The final half of the climb wanders around with some interesting route finding and with plenty of 5.9 climbing to keep things interesting. Here’s the beginning of one of the traverses – the only bolts on the entire climb are on this pitch. And this is somewhat unusual for climbs in the Black Canyon: I think these were the only bolts that we saw anywhere while climbing. So if you want to bail from a route, expect to leave lots of your own gear!

Hooray! On the summit at last – we took about 9 hours to climb the route (10.5 hrs camp to camp), which isn’t fast by any means, but we were pretty excited to have completed such a long climb. We brought 3 liters of water and 1 liter of gatorade and finished it all. Even then, my mouth was so dry and I drank another 3 liters of root beer, gatorade, juice, and water that evening. After finishing this climb, we both agreed that we could leave the Black Canyon without any regrets!

Route Info + Beta!

When To Climb: Spring + Fall are best but you can avoid traffic with an off-season visit! We were there in early July and with highs around 85 and few climbers, conditions were perfect (we were completely ALONE in the canyon when we did The Scenic Cruise!). Winter and early spring climbing require a ski approach but the rock is supposedly still climbable!

Climbing Quality: Jaw dropping canyon with incredibly long routes and high adventure. What more could you want?

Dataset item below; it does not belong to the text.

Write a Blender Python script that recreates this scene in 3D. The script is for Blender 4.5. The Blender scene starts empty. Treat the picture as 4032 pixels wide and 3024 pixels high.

Camping: Shaded spots nestled along the rim make this campground a top choice. Quietest campground I’ve ever stayed in…stayed on the 4th of July and we didn’t deal with any fireworks or drunken campers.

Rest Day Activities: Set up a hammock and read or go fishing!

So is the Black Canyon quite as scary as it’s reputation? No, not really – if you climb the most popular routes you’ll find mostly good rock. That being said, all the routes have questionable flakes that vibrate when you touch them. Most of them appear somewhat solid but it would probably ruin your day if one of the bigger ones decided to pull off. We both agreed that in some ways, climbing in Black Canyon is quite enjoyable. You always start the day with the descent into gully and then when you are done climbing, you are already back on the rim, no more descent needed which is really nice.

And at least in July, we found no ticks. As for poison ivy I’m not sure if I’m good at identifying it so we tried to stay away from 3-leaved plants. We were looking at the so-called poison-ivy at the base of Scenic Cruise – I didn’t know poison ivy could grow so big (up to my knees)! I always thought it was just a small little plant. But we’ll find out in a couple days if that stuff really was poison ivy since I’m pretty sure I brushed through some of it. (Update: If it was poison ivy, maybe I’m no longer allergic? Seems doubtful since I got it 5 or 6 times when I was younger.)

Also, unless you’re a climber or a fisherman, there’s not much to do at the Black Canyon. To give you an idea of what things are like, the hiking “trail” down to the canyon is called the SOB Gully. But this is a pretty cool place and the canyon viewpoints force you to gulp as you look down into the yawning chasm. Hmmm, am I starting to itch?